Task requirements: Without the pictures, extract every line from the start of the material to the line containing "COL = S.collection", both ends included.

Raw data:
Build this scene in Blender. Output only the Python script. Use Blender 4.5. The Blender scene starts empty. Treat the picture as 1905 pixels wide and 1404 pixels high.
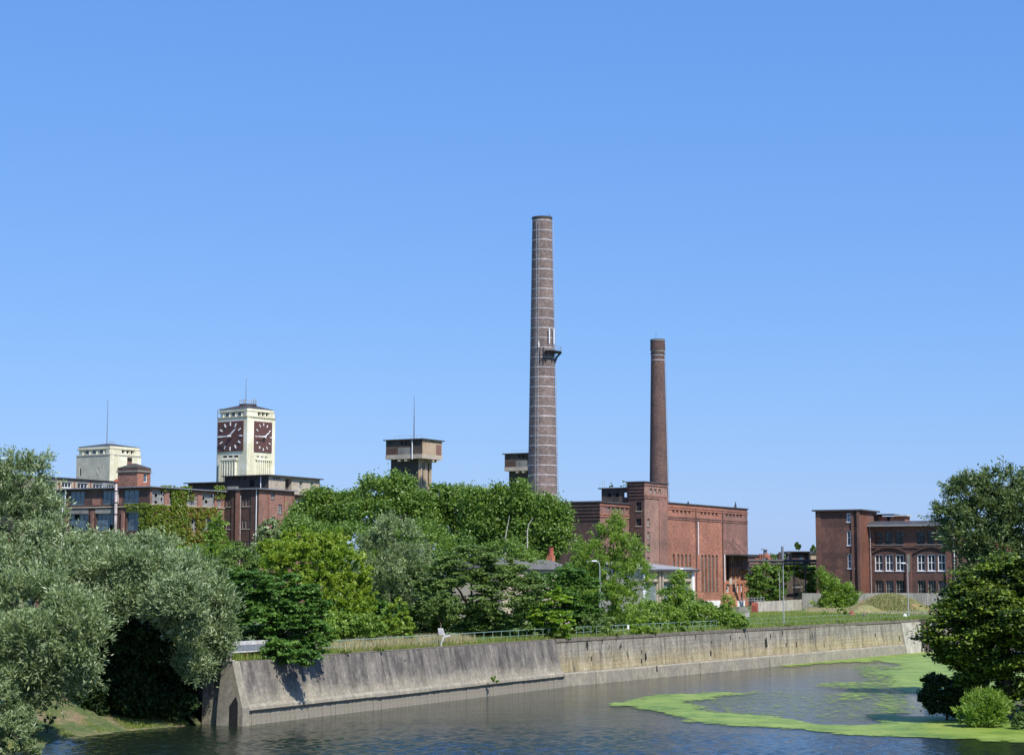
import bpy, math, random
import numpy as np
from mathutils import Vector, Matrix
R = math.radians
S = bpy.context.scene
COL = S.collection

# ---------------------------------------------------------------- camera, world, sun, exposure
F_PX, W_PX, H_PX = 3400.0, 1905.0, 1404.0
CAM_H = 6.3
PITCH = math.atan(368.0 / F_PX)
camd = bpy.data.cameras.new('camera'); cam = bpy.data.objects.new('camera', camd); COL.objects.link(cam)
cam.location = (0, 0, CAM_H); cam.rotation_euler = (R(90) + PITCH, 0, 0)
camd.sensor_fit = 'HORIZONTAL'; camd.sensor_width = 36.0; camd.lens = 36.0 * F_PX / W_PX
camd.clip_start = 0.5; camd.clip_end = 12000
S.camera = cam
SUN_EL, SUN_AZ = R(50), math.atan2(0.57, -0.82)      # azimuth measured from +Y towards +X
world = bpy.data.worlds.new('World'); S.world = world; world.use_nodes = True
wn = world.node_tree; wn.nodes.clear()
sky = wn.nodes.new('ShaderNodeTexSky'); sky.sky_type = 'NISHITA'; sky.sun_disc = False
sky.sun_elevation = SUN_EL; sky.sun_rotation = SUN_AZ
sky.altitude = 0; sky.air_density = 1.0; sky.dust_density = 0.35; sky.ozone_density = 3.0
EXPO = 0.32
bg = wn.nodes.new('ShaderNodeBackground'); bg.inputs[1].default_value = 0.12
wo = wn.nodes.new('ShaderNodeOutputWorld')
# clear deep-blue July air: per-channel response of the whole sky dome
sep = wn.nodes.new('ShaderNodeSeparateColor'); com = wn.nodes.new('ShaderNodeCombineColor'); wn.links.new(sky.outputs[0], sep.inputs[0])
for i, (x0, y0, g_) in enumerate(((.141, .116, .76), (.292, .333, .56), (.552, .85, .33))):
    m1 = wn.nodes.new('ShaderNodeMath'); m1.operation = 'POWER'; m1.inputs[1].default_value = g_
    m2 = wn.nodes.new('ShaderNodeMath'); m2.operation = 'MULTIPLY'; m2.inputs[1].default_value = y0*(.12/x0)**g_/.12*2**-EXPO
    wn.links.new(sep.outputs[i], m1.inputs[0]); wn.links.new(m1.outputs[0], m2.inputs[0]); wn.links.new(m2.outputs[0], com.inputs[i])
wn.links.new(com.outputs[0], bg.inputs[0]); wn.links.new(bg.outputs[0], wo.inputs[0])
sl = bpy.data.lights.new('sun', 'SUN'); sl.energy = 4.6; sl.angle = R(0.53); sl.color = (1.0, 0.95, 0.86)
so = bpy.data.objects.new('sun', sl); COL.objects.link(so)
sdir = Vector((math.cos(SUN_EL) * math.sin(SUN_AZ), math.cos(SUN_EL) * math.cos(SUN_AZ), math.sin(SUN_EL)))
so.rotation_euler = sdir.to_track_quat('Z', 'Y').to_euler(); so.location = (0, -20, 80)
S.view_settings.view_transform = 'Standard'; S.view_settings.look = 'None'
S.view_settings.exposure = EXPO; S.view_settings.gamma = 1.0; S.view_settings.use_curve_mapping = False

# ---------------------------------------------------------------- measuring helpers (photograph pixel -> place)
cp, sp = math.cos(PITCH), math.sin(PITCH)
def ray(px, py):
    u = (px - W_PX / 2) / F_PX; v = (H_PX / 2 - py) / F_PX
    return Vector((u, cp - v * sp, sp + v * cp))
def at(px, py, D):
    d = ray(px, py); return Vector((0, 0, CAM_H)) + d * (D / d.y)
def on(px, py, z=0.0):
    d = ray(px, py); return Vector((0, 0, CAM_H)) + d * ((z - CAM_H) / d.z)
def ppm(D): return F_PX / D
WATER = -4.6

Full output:
Build this scene in Blender. Output only the Python script. Use Blender 4.5. The Blender scene starts empty. Treat the picture as 1905 pixels wide and 1404 pixels high.
import bpy, math, random
import numpy as np
from mathutils import Vector, Matrix
R = math.radians
S = bpy.context.scene
COL = S.collection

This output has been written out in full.